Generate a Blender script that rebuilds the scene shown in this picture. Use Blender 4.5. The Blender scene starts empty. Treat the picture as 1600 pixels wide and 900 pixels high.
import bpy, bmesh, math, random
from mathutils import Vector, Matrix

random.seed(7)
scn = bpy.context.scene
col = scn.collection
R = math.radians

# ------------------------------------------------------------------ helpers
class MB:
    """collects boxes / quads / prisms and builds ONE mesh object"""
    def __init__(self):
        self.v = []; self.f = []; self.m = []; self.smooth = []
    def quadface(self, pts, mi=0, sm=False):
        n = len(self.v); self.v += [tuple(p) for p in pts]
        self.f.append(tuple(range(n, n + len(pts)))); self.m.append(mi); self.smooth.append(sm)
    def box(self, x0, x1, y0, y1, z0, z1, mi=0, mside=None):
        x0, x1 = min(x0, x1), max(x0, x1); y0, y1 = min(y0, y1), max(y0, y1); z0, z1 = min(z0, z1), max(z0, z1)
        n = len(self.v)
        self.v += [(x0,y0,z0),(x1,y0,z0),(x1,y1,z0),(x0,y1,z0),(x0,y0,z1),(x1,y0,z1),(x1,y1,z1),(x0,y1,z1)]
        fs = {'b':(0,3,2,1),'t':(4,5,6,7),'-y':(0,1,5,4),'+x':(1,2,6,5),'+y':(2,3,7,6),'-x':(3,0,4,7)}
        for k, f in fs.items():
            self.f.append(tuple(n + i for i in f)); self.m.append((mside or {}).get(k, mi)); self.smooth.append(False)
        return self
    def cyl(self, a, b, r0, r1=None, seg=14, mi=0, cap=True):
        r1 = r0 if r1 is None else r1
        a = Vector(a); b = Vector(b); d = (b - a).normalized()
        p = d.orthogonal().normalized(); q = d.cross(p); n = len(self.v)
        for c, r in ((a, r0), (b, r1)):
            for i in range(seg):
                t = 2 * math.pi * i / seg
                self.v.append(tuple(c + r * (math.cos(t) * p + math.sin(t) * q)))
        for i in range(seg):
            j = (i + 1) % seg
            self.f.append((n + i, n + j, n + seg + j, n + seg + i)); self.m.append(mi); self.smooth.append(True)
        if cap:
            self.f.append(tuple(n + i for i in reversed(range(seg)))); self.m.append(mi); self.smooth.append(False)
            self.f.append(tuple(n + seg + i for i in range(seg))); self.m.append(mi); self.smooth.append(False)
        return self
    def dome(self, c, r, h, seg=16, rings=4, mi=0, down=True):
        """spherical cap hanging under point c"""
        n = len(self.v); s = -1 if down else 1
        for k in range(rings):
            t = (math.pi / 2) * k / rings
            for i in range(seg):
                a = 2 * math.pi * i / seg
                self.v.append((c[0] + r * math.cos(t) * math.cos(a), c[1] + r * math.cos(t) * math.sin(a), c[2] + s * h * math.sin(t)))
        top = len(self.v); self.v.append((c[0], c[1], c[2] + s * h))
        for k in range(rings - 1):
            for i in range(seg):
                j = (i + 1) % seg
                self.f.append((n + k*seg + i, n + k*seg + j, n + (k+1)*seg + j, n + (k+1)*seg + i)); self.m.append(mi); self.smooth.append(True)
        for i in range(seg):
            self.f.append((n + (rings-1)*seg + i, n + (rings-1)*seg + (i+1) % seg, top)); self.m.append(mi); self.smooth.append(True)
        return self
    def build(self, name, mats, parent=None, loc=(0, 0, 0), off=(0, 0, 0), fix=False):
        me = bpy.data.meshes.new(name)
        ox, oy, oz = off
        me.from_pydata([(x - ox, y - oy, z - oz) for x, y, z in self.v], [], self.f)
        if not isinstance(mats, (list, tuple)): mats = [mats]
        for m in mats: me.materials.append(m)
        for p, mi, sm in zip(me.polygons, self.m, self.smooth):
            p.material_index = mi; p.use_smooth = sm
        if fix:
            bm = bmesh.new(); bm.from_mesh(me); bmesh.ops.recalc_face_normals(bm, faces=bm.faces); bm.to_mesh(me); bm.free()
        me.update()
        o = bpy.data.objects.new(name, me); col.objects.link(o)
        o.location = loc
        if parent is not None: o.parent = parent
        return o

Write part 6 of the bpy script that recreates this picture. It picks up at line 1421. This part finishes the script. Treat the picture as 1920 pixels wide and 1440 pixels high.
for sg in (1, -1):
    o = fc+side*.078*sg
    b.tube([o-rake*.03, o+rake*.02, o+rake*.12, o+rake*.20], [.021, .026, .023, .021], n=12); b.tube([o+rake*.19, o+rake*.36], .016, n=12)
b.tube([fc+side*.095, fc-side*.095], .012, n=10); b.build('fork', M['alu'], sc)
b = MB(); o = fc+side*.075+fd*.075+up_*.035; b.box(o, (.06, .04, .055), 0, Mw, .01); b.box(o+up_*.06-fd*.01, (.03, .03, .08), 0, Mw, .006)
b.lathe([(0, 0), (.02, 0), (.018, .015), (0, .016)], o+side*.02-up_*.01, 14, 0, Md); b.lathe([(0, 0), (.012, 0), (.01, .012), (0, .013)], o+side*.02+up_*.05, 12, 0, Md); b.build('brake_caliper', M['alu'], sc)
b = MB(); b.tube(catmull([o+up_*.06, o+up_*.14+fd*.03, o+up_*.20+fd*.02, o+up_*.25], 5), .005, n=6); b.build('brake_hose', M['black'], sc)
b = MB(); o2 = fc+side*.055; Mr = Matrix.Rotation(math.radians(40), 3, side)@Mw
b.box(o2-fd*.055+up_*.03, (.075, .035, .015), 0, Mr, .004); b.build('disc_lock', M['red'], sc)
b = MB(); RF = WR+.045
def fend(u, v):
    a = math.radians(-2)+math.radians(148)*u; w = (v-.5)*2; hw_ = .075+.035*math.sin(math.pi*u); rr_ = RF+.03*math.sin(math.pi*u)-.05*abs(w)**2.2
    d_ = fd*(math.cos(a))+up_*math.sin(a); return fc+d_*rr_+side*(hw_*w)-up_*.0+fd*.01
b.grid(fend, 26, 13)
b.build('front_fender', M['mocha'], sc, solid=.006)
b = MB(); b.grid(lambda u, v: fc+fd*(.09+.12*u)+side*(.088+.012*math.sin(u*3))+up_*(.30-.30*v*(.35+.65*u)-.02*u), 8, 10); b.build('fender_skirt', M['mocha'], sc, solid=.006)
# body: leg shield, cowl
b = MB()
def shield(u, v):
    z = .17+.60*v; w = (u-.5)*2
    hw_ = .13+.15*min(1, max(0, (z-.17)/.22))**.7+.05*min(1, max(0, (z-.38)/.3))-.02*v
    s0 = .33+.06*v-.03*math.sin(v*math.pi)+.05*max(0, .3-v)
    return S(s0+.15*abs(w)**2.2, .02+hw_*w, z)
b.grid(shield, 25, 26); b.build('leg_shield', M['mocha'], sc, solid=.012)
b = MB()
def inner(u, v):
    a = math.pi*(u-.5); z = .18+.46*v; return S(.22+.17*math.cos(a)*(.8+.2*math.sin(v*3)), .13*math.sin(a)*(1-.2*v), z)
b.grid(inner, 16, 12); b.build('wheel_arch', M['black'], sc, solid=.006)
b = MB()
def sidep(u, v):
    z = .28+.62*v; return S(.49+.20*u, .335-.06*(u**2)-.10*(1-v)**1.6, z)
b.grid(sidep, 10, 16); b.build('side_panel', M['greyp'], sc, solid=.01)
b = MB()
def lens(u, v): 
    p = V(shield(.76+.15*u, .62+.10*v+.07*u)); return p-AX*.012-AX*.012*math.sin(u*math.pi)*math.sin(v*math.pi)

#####

What is needed >>
Exactly repeat the lines above, from the opening line through the one with "R = math.radians", and include nothing else.

The solution >>
Generate a Blender script that rebuilds the scene shown in this picture. Use Blender 4.5. The Blender scene starts empty. Treat the picture as 1600 pixels wide and 900 pixels high.
import bpy, bmesh, math, random
from mathutils import Vector, Matrix

random.seed(7)
scn = bpy.context.scene
col = scn.collection
R = math.radians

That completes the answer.